Given our hectic and fast-paced lives, there's no denying that Basar's fresh air and fabulous natural surroundings are a treat to the eyes. From the Dibrugarh airport, we reach Bogeebil ghat to catch the ferry to cross the mighty Brahmaputra. But its majestic beauty is marred by numerous floating plastic bottles, empty chips packets, plastic cups and other waste floating in the river.

The river does boast of a bridge, the Bogeebil Bridge, albeit an unfinished one. It has been under construction for the past 18 years! However, once finished, it will reduce the one-hour ferry time to barely 10 minutes. It will be India's largest rail-road link on the Assam-Arunachal Pradesh border. It will open a lifeline between the plains of upper Assam and the mountainous northern Arunachal Pradesh, bordering China.

From the ferry, Silapathar (roughly a 30-minute drive), a town in Dhemaji district in Assam, is the point from where the journey to Basar really begins. It is home to the Galo tribe, which worships Mother Nature by celebrating the Mopin harvest festival, regarded as one of the most important events for the Basar folk. The festival, in fact, is a throwback to the centuries-old belief of these people, descendents of Abu Tani, the mythical forefather of this tribe, to pray for a good harvest.

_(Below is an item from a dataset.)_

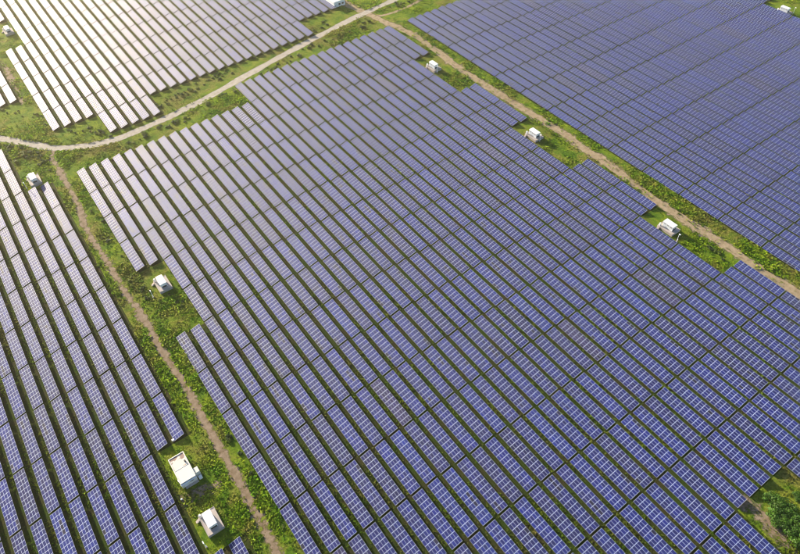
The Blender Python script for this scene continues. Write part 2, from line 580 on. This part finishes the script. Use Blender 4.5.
# -- the nearest 300, each a table with its modules and its frame
ORD = ['first', 'second', 'third', 'fourth', 'fifth', 'sixth', 'seventh', 'eighth', 'ninth', 'tenth', 'eleventh', 'twelfth',
       'thirteenth', 'fourteenth', 'fifteenth', 'sixteenth', 'seventeenth', 'eighteenth', 'nineteenth', 'twentieth',
       'twenty-first', 'twenty-second', 'twenty-third', 'twenty-fourth', 'twenty-fifth', 'twenty-sixth', 'twenty-seventh',
       'twenty-eighth', 'twenty-ninth', 'thirtieth', 'thirty-first', 'thirty-second', 'thirty-third', 'thirty-fourth', 'thirty-fifth']
bykey = {(t_['f'], t_['i'], t_['j']): t_ for t_ in tables}
SPECIAL = {
    ('central', 0, -5): 'solar table at the row end just above the small white hut by the earth track',
    ('central', 1, -5): 'second solar table from the earth track, its end facing the small white hut',
    ('central', 2, -4): 'solar table whose long side runs past the small white hut beside the earth track',
    ('central', 0, -2): 'solar table starting again below the hut clearing, nearest to the earth track',
    ('central', 1, -2): 'solar table starting below the hut clearing, second from the earth track',
    ('west', 8, -1): 'solar table at the outer row end above the cream building beside the track',
    ('west', 7, -1): 'solar table at the row end second from the track, above the cream building',
    ('west', 6, 0): 'solar table whose long side runs beside the cream flat-roofed building',
    ('west', 6, 1): 'solar table whose long side runs beside the white hut on its concrete plinth',
    ('west', 8, 2): 'solar table cut by the photo edge just below the white hut on its plinth',
    ('west', 7, 2): 'sliver of solar table at the photo bottom, below left of the white hut',
    ('central', 18, 6): 'solar table running along the left side of the scrub clearing at lower right',
    ('central', 19, 5): 'solar table ending at the scrub clearing, leftmost of the four that end there',
    ('central', 20, 5): 'solar table ending at the scrub clearing, second from left of four',
    ('central', 21, 5): 'solar table ending at the scrub clearing, third from left of four',
    ('central', 22, 5): 'solar table ending at the scrub clearing, rightmost of the four that end there',
    ('central', 23, 6): 'solar table cut by the right photo edge above the scrub clearing',
}


def table_label(t_):
    key = (t_['f'], t_['i'], t_['j'])
    if key in SPECIAL: return SPECIAL[key]
    js = sorted([q['j'] for q in tables if q['f'] == t_['f'] and q['i'] == t_['i'] and q['area'] > 12], reverse=True)
    n = js.index(t_['j']) if t_['j'] in js else 0
    if t_['f'] == 'central':
        return 'solar table, %s row right of the earth track, %s up from the photo edge' % (ORD[t_['i']], ORD[n])
    if t_['f'] == 'west':
        return 'solar table, %s row left of the earth track, %s up from the photo edge' % (ORD[8 - t_['i']], ORD[n])
    return 'solar table, %s row beyond the grass track, %s up from the photo edge' % (ORD[t_['i']], ORD[n])


GROUPS = {'central': 'solar tables in the central field', 'west': 'solar tables in the field left of the earth track',
          'north': 'solar tables in the field beyond the grass track', 'upper': 'solar tables in the upper left field'}
for k in sorted(NEAR):
    t_ = tables[k]
    root = empty('solar_table', (t_['x'], t_['y0'], t_['dz']))
    tag(root, table_label(t_), 'solar table', GROUPS[t_['f']])
    f = bpy.data.objects.new('support_frame', FRAME); COL.objects.link(f); f.parent = root
    for r in range(NA):
        for l in range(NL):
            m = bpy.data.objects.new('solar_module', MOD); COL.objects.link(m); m.parent = root
            s = r * (MW + GAP); y = l * (ML + GAP); tl = t_['tilt'] + random.gauss(0, 0.0022)
            m.location = (s * cos(t_['tilt']), y, LOWZ + s * sin(t_['tilt']) + (y - TLEN / 2) * t_['roll'])
            m.rotation_euler = (t_['roll'] + random.gauss(0, 0.0016), -tl, 0)
            m.color = (*t_['tint'][r * NL + l], 1)


# ------------------------------------------------------------------ inverter huts
def hut_object(name, wd, ln, hz, mats):
    m = MB(); m.box(-wd / 2, wd / 2, -ln / 2, ln / 2, 0, hz); return m


def make_hut(x, y, label, raised=1.25, scale=1.0):
    """white container on a plinth; long axis east-west, gable end to the east"""
    t = empty('inverter_hut', (x, y, 0)); tag(t, label, 'hut', 'white inverter huts on plinths')
    p = MB(); p.box(-2.85, 2.85, -4.15, 4.15, 0, raised, 0)
    p.box(-2.85, -2.70, -4.15, 4.15, raised + 0.003, raised + 0.16); p.box(2.70, 2.85, -4.15, 4.15, raised + 0.003, raised + 0.16)
    p.box(-2.69, 2.69, -4.15, -4.0, raised + 0.003, raised + 0.16); p.box(-2.69, 2.69, 4.0, 4.15, raised + 0.003, raised + 0.16)
    p.build('plinth', M['concrete'], t, bevel=0.03)
    b = MB(); b.box(-1.35, 1.35, -2.65, 2.65, raised + 0.10, raised + 2.55)
    b.build('body', M['palegrey'], t, bevel=0.03)
    r = MB(); z0, z1, z2 = raised + 2.555, raised + 2.68, raised + 2.86
    r.box(-1.5, 1.5, -2.85, 2.85, z0, z1)
    r.quad([(-1.5, -2.85, z1 + .002), (0, -2.85, z2), (0, 2.85, z2), (-1.5, 2.85, z1 + .002)])
    r.quad([(0, -2.85, z2), (1.5, -2.85, z1 + .002), (1.5, 2.85, z1 + .002), (0, 2.85, z2)])
    r.quad([(-1.5, -2.85, z1 + .002), (1.5, -2.85, z1 + .002), (0, -2.85, z2)][::1] )
    r.quad([(1.5, 2.85, z1 + .002), (-1.5, 2.85, z1 + .002), (0, 2.85, z2)])
    for yy in (-1.9, -0.95, 0, 0.95, 1.9):
        for sgn in (-1, 1):
            r.bar((sgn * 1.48, yy, z1 + 0.03), (sgn * 0.02, yy, z2 + 0.025), 0.025, n=4)
    r.build('roof', M['white'], t)
    d = MB(); d.box(-1.05, 1.05, -2.70, -2.655, raised + 0.25, raised + 1.15); d.build('louvre', M['dark'], t)
    d = MB(); d.box(-1.05, -0.02, -2.70, -2.655, raised + 1.25, raised + 2.4); dd = d.build('door', M['white'], t)
    h = MB(); h.box(-0.22, -0.14, -2.76, -2.705, raised + 1.7, raised + 1.9); h.build('handle', M['dark'], dd)
    d = MB(); d.box(0.02, 1.05, -2.70, -2.655, raised + 1.25, raised + 2.4); dd = d.build('door', M['white'], t)
    h = MB(); h.box(0.14, 0.22, -2.76, -2.705, raised + 1.7, raised + 1.9); h.build('handle', M['dark'], dd)
    for q in (-1.6, 0.0, 1.6):
        s = MB(); s.box(-1.40, -1.355, q - 0.45, q + 0.45, raised + 1.6, raised + 2.1); s.build('vent', M['steel'], t)
    # steps and a small switch cabinet on the west corner
    s = MB()
    for q in range(5): s.box(-2.85 - 0.28 * (q + 1), -2.852 - 0.28 * q, 2.6, 3.6, 0, raised * (5 - q) / 6)
    s.build('steps', M['concrete'], t)
    s = MB(); s.box(-2.5, -1.85, 3.15, 3.8, raised, raised + 1.5); s.build('cabinet', M['white'], t, bevel=0.02)
    s = MB()
    for a in (-2.78, 2.78):
        for q in range(6): s.bar((a, -4.0 + q * 1.6, raised + 0.16), (a, -4.0 + q * 1.6, raised + 1.1), 0.02, n=4)
        s.bar((a, -4.0, raised + 1.1), (a, 4.0, raised + 1.1), 0.022, n=4)
    s.build('handrail', M['steel'], t)
    return t


HUTS = [(-10.0, 105.7, 'white hut on a brown plinth below the cream building beside the earth track'),
        (16.8, 215.2, 'white hut in green weeds right of the earth track where two rows stop'),
        (-9.7, 324.4, 'small white hut left of the earth track, just below the bend in the gravel road'),
        (19.0, 500.5, 'tiny white hut at the upper left corner of the photo beside bright tables'),
        (217.4, 105.3, 'white hut by the grass track, lowest right of the three along it'),
        (217.6, 193.9, 'white hut by the grass track, middle one of the three along it'),
        (217.3, 281.5, 'white hut by the grass track, nearest to the gravel road'),
        (437.2, 191.4, 'tiny white hut at the upper right corner of the photo, beyond the blue tables')]
for x, y, lb in HUTS: make_hut(x, y, lb)


def make_mast(px, py, label, hgt=4.5, lean=0.0):
    x, y = G(px, py)
    t = empty('camera_mast', (x, y, 0)); tag(t, label, 'mast', 'white masts beside the huts')
    m = MB(); m.bar((0, 0, 0), (lean, 0, hgt), 0.11, n=8); m.build('pole', M['white'], t)
    m = MB(); m.box(-0.3, 0.3, -0.3, 0.3, 0, 0.25); m.build('footing', M['concrete'], t)
    m = MB(); m.box(lean - 0.18, lean + 0.18, -0.75, 0.25, hgt, hgt + 0.28); m.build('camera_housing', M['white'], t, bevel=0.03)
    m = MB(); m.box(-0.2, 0.2, -0.32, -0.12, 1.0, 1.6); m.build('junction_box', M['white'], t)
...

The census town is full of lush-green forests. While we rest inside a nakum, a wooden hut that doubles up as a rest house for farmers, it's interesting to learn about ethnic foods eaten in a typical Galo household. There's apong, the local rice beer, which everyone consumes in gallons, on a daily basis. Along with this beer, Galo women make rice cakes, fish curries, meat and many green vegetables. Boiled rice cakes, wrapped in leaves and boiled tapioca are some of the snacks that are consumed every day. There's also poka, a traditional rice wine, which jazzes up the socio-cultural life of this tribal town.

The traditional food eaten in Basar is intimately connected to the Galo tribe's socio-cultural, ecological, spiritual life and health. The processing and preparation of various ethnic foods by Galo tribeswomen demonstrate how they turn to the ecosystem to sustain and nourish them. Dishes made of local products — soybean, bamboo shoot, tree bean, laipatta (leafy mustard) and rai, are some interesting dishes that should genuinely be explored by connoisseurs and food experts.

One hears mystical stories of the spirits and deities residing in the forests of this hill town even as priests and shamans preside over rituals and sacrifices to invoke the spirits of the forests to protect them and ward off evil spirits. The air of Basar is always thick with the echoes of shamanic chants. During a traditional, community fish catching ceremony, when there's a near-fatal accident of a middle-aged man drowning, the community blames it on the absence certain rituals that should have been held prior to the fish catching exercise. "This cave," says one villager ominously, "has a spirit that caught this man." Later, this person fills us in with stories of youngsters gone missing in forests ("caught by the spirits never to come back") or those who came back but never remained the same ("the spirit lives on in them and we have to periodically offer prayers and sacrifices to appease the gods"). We hear stories of mithun sacrifice, a lovely, gentle-looking animal, that has to be sacrificed and fed to nearby villages during weddings ("the more mithuns you sacrifice, the more wealthy you are considered," explains another villager). Though several of these customs may be tough to relate to, the locals believe it is for the betterment of the community.

Basar is true to this spirit of community living; a treat to the eyes of any city-bred person where isolation and loneliness prevails despite all the glitz, glamour and wealth.